The desires that battle with in me have a huge pull on my
heart and devotion. I want my way, I want to go and do and have. As a little
girl in kindergarten, I envied my friend’s pretty curls and wanted them. I even prayed over and over that God would
give me curly hair. He never did. Why not? I asked purely for my own
satisfaction. All for me, me, me with no desire to please God.
Friendship with the world. God calls this adultery.

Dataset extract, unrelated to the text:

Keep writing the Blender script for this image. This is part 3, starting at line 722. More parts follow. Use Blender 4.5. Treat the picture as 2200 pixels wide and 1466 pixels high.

Unfaithfulness to the One and Only. I can’t love God and be or even wish to be
friends with the world. Straddling the fence is making a choice. And it’s a bad
choice that sets me as an enemy to God. Not a place I want to be, no, sir!
“God opposes the
proud, but gives grace to the humble.” (Verse 6) It is pride that makes me want to belong in
the world. To fit in and look normal. To do what everyone else is doing. To be
noticed and liked. To be my own boss. Pride in my heart says “I know what’s
best for me, I don’t really need God.”
I must put on humility to overcome the desire to rule my own
life. It takes humility to be able to see that I don’t have to fit in. With humility I can lovingly serve those in
the world and won’t need to be loved by the world. Like everyone, I want to be
first or best or served. Humility is the quality that settles my heart and
waits for God will lift me up.
Submit…Resist…Come…Wash…Purify…Grieve…Mourn…Wail...Change…Humble.
Whew! Sounds like a lot to do, but when I truly submit my heart to God and
resist the devil, the rest will follow in that path. I will want to come near
and then I will see my need to wash, purify, and grieve over my sin.